▼▼▼

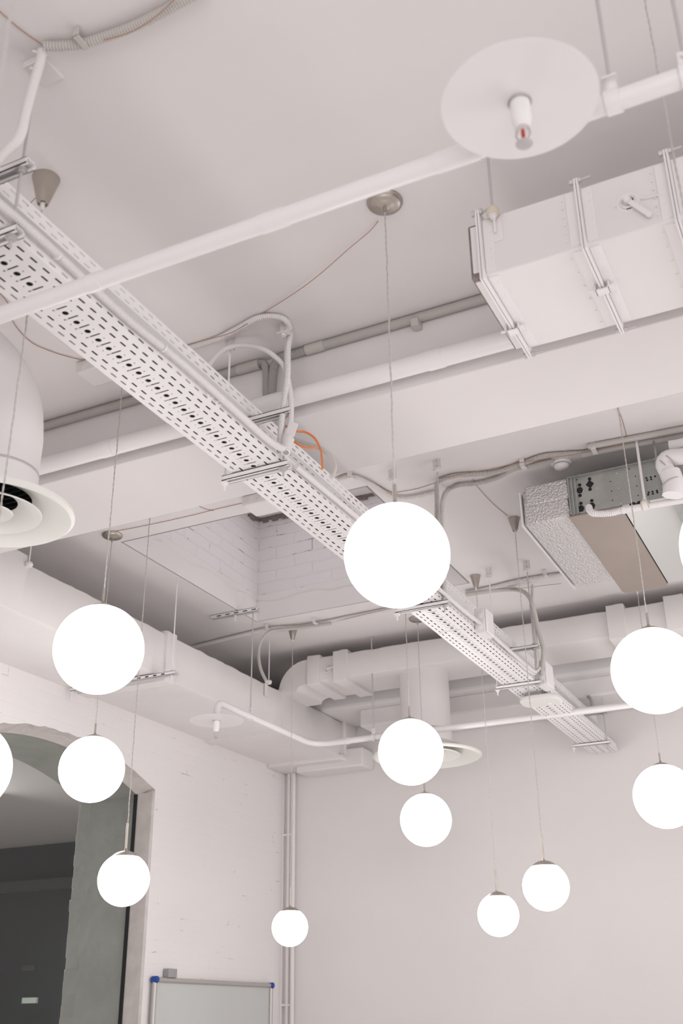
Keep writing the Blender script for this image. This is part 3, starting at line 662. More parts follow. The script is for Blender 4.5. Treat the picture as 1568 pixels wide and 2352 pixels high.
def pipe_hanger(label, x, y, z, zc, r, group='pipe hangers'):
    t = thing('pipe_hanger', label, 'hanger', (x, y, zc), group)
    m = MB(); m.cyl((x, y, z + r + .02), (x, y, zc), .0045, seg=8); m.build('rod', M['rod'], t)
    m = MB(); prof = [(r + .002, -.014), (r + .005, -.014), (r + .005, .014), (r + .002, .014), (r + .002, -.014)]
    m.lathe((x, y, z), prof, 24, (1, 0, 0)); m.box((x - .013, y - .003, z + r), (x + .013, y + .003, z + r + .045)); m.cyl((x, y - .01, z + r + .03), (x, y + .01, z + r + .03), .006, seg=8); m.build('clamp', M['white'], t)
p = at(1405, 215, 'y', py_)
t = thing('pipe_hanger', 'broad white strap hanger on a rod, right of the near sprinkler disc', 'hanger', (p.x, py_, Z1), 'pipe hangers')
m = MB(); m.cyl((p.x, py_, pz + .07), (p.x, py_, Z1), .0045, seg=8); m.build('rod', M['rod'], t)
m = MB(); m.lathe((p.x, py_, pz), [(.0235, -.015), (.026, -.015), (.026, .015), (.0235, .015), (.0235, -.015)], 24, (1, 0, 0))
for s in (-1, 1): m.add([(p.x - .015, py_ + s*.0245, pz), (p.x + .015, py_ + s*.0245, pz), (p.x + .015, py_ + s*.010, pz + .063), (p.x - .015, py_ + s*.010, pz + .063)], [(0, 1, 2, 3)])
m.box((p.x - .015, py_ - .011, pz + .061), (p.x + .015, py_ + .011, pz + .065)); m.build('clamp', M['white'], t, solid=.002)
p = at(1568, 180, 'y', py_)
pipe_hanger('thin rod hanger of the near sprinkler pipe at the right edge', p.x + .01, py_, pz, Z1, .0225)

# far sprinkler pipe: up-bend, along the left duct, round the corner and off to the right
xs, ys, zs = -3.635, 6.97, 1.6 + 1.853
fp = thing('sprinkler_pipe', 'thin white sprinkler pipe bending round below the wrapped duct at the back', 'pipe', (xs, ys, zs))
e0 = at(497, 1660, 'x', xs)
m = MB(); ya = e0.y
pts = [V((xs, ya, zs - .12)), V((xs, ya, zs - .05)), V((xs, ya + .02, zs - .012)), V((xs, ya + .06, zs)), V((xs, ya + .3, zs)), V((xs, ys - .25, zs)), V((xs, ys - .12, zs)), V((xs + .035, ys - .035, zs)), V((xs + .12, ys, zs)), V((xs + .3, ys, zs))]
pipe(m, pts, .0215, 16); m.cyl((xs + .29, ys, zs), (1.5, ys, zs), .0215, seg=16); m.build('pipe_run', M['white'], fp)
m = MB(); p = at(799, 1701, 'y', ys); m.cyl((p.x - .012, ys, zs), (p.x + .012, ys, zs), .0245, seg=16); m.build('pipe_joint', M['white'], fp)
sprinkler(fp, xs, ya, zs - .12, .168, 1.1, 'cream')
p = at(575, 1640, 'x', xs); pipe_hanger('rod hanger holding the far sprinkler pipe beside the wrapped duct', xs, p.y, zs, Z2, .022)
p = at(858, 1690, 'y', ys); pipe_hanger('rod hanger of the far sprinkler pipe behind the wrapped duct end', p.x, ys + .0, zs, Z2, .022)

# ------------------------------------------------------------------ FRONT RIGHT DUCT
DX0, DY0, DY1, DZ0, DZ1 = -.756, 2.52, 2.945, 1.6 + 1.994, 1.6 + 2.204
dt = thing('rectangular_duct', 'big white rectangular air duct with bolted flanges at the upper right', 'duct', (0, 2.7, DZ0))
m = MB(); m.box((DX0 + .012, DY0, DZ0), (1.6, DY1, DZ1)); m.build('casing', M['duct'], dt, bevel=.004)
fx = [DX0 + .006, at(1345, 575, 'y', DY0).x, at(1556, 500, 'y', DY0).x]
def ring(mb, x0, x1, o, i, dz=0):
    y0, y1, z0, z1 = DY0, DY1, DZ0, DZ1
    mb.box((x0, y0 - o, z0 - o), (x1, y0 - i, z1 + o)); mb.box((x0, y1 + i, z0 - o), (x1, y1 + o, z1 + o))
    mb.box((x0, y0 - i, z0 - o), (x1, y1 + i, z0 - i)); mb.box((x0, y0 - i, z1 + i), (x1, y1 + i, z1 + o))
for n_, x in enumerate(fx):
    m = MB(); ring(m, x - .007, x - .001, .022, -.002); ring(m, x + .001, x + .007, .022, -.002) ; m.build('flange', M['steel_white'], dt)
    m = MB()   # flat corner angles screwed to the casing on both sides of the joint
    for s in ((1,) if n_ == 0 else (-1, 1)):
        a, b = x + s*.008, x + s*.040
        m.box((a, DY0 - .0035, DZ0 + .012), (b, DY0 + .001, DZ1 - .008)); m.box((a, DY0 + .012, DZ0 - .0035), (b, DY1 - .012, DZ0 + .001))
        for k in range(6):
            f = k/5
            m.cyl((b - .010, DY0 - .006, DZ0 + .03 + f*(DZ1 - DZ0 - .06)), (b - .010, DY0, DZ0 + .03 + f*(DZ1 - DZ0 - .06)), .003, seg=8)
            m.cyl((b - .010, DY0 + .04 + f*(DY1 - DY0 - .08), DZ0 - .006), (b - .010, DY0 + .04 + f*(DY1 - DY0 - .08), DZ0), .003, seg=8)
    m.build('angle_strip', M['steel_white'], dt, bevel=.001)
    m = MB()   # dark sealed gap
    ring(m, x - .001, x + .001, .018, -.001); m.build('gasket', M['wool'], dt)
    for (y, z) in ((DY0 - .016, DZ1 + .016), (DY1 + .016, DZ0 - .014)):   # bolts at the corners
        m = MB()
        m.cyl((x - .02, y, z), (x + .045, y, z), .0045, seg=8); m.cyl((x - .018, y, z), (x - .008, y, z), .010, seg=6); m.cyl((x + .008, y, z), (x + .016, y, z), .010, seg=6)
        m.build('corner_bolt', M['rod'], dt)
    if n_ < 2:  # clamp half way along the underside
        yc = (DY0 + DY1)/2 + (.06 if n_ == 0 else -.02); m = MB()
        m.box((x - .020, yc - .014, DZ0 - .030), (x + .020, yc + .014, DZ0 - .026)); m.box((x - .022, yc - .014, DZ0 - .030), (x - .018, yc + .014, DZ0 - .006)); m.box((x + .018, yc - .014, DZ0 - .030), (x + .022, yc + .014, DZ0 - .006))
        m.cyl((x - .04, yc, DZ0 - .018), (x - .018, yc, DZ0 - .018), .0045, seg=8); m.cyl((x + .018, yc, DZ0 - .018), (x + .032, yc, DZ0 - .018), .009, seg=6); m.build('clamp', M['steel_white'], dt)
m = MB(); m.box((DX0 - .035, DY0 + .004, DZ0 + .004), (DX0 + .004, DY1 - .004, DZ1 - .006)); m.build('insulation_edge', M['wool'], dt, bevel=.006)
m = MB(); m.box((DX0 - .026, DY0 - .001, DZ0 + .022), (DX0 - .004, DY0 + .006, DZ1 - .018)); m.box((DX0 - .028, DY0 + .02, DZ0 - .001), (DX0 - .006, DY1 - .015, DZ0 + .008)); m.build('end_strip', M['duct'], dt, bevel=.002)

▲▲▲

→ Exercise directions:
Do not copy the pictures, but repeat every line exactly.

→ Final answer:
Keep writing the Blender script for this image. This is part 3, starting at line 662. More parts follow. The script is for Blender 4.5. Treat the picture as 1568 pixels wide and 2352 pixels high.
def pipe_hanger(label, x, y, z, zc, r, group='pipe hangers'):
    t = thing('pipe_hanger', label, 'hanger', (x, y, zc), group)
    m = MB(); m.cyl((x, y, z + r + .02), (x, y, zc), .0045, seg=8); m.build('rod', M['rod'], t)
    m = MB(); prof = [(r + .002, -.014), (r + .005, -.014), (r + .005, .014), (r + .002, .014), (r + .002, -.014)]
    m.lathe((x, y, z), prof, 24, (1, 0, 0)); m.box((x - .013, y - .003, z + r), (x + .013, y + .003, z + r + .045)); m.cyl((x, y - .01, z + r + .03), (x, y + .01, z + r + .03), .006, seg=8); m.build('clamp', M['white'], t)
p = at(1405, 215, 'y', py_)
t = thing('pipe_hanger', 'broad white strap hanger on a rod, right of the near sprinkler disc', 'hanger', (p.x, py_, Z1), 'pipe hangers')
m = MB(); m.cyl((p.x, py_, pz + .07), (p.x, py_, Z1), .0045, seg=8); m.build('rod', M['rod'], t)
m = MB(); m.lathe((p.x, py_, pz), [(.0235, -.015), (.026, -.015), (.026, .015), (.0235, .015), (.0235, -.015)], 24, (1, 0, 0))
for s in (-1, 1): m.add([(p.x - .015, py_ + s*.0245, pz), (p.x + .015, py_ + s*.0245, pz), (p.x + .015, py_ + s*.010, pz + .063), (p.x - .015, py_ + s*.010, pz + .063)], [(0, 1, 2, 3)])
m.box((p.x - .015, py_ - .011, pz + .061), (p.x + .015, py_ + .011, pz + .065)); m.build('clamp', M['white'], t, solid=.002)
p = at(1568, 180, 'y', py_)
pipe_hanger('thin rod hanger of the near sprinkler pipe at the right edge', p.x + .01, py_, pz, Z1, .0225)

# far sprinkler pipe: up-bend, along the left duct, round the corner and off to the right
xs, ys, zs = -3.635, 6.97, 1.6 + 1.853
fp = thing('sprinkler_pipe', 'thin white sprinkler pipe bending round below the wrapped duct at the back', 'pipe', (xs, ys, zs))
e0 = at(497, 1660, 'x', xs)
m = MB(); ya = e0.y
pts = [V((xs, ya, zs - .12)), V((xs, ya, zs - .05)), V((xs, ya + .02, zs - .012)), V((xs, ya + .06, zs)), V((xs, ya + .3, zs)), V((xs, ys - .25, zs)), V((xs, ys - .12, zs)), V((xs + .035, ys - .035, zs)), V((xs + .12, ys, zs)), V((xs + .3, ys, zs))]
pipe(m, pts, .0215, 16); m.cyl((xs + .29, ys, zs), (1.5, ys, zs), .0215, seg=16); m.build('pipe_run', M['white'], fp)
m = MB(); p = at(799, 1701, 'y', ys); m.cyl((p.x - .012, ys, zs), (p.x + .012, ys, zs), .0245, seg=16); m.build('pipe_joint', M['white'], fp)
sprinkler(fp, xs, ya, zs - .12, .168, 1.1, 'cream')
p = at(575, 1640, 'x', xs); pipe_hanger('rod hanger holding the far sprinkler pipe beside the wrapped duct', xs, p.y, zs, Z2, .022)
p = at(858, 1690, 'y', ys); pipe_hanger('rod hanger of the far sprinkler pipe behind the wrapped duct end', p.x, ys + .0, zs, Z2, .022)

# ------------------------------------------------------------------ FRONT RIGHT DUCT
DX0, DY0, DY1, DZ0, DZ1 = -.756, 2.52, 2.945, 1.6 + 1.994, 1.6 + 2.204
dt = thing('rectangular_duct', 'big white rectangular air duct with bolted flanges at the upper right', 'duct', (0, 2.7, DZ0))
m = MB(); m.box((DX0 + .012, DY0, DZ0), (1.6, DY1, DZ1)); m.build('casing', M['duct'], dt, bevel=.004)
fx = [DX0 + .006, at(1345, 575, 'y', DY0).x, at(1556, 500, 'y', DY0).x]
def ring(mb, x0, x1, o, i, dz=0):
    y0, y1, z0, z1 = DY0, DY1, DZ0, DZ1
    mb.box((x0, y0 - o, z0 - o), (x1, y0 - i, z1 + o)); mb.box((x0, y1 + i, z0 - o), (x1, y1 + o, z1 + o))
    mb.box((x0, y0 - i, z0 - o), (x1, y1 + i, z0 - i)); mb.box((x0, y0 - i, z1 + i), (x1, y1 + i, z1 + o))
for n_, x in enumerate(fx):
    m = MB(); ring(m, x - .007, x - .001, .022, -.002); ring(m, x + .001, x + .007, .022, -.002) ; m.build('flange', M['steel_white'], dt)
    m = MB()   # flat corner angles screwed to the casing on both sides of the joint
    for s in ((1,) if n_ == 0 else (-1, 1)):
        a, b = x + s*.008, x + s*.040
        m.box((a, DY0 - .0035, DZ0 + .012), (b, DY0 + .001, DZ1 - .008)); m.box((a, DY0 + .012, DZ0 - .0035), (b, DY1 - .012, DZ0 + .001))
        for k in range(6):
            f = k/5
            m.cyl((b - .010, DY0 - .006, DZ0 + .03 + f*(DZ1 - DZ0 - .06)), (b - .010, DY0, DZ0 + .03 + f*(DZ1 - DZ0 - .06)), .003, seg=8)
            m.cyl((b - .010, DY0 + .04 + f*(DY1 - DY0 - .08), DZ0 - .006), (b - .010, DY0 + .04 + f*(DY1 - DY0 - .08), DZ0), .003, seg=8)
    m.build('angle_strip', M['steel_white'], dt, bevel=.001)
    m = MB()   # dark sealed gap
    ring(m, x - .001, x + .001, .018, -.001); m.build('gasket', M['wool'], dt)
    for (y, z) in ((DY0 - .016, DZ1 + .016), (DY1 + .016, DZ0 - .014)):   # bolts at the corners
        m = MB()
        m.cyl((x - .02, y, z), (x + .045, y, z), .0045, seg=8); m.cyl((x - .018, y, z), (x - .008, y, z), .010, seg=6); m.cyl((x + .008, y, z), (x + .016, y, z), .010, seg=6)
        m.build('corner_bolt', M['rod'], dt)
    if n_ < 2:  # clamp half way along the underside
        yc = (DY0 + DY1)/2 + (.06 if n_ == 0 else -.02); m = MB()
        m.box((x - .020, yc - .014, DZ0 - .030), (x + .020, yc + .014, DZ0 - .026)); m.box((x - .022, yc - .014, DZ0 - .030), (x - .018, yc + .014, DZ0 - .006)); m.box((x + .018, yc - .014, DZ0 - .030), (x + .022, yc + .014, DZ0 - .006))
        m.cyl((x - .04, yc, DZ0 - .018), (x - .018, yc, DZ0 - .018), .0045, seg=8); m.cyl((x + .018, yc, DZ0 - .018), (x + .032, yc, DZ0 - .018), .009, seg=6); m.build('clamp', M['steel_white'], dt)
m = MB(); m.box((DX0 - .035, DY0 + .004, DZ0 + .004), (DX0 + .004, DY1 - .004, DZ1 - .006)); m.build('insulation_edge', M['wool'], dt, bevel=.006)
m = MB(); m.box((DX0 - .026, DY0 - .001, DZ0 + .022), (DX0 - .004, DY0 + .006, DZ1 - .018)); m.box((DX0 - .028, DY0 + .02, DZ0 - .001), (DX0 - .006, DY1 - .015, DZ0 + .008)); m.build('end_strip', M['duct'], dt, bevel=.002)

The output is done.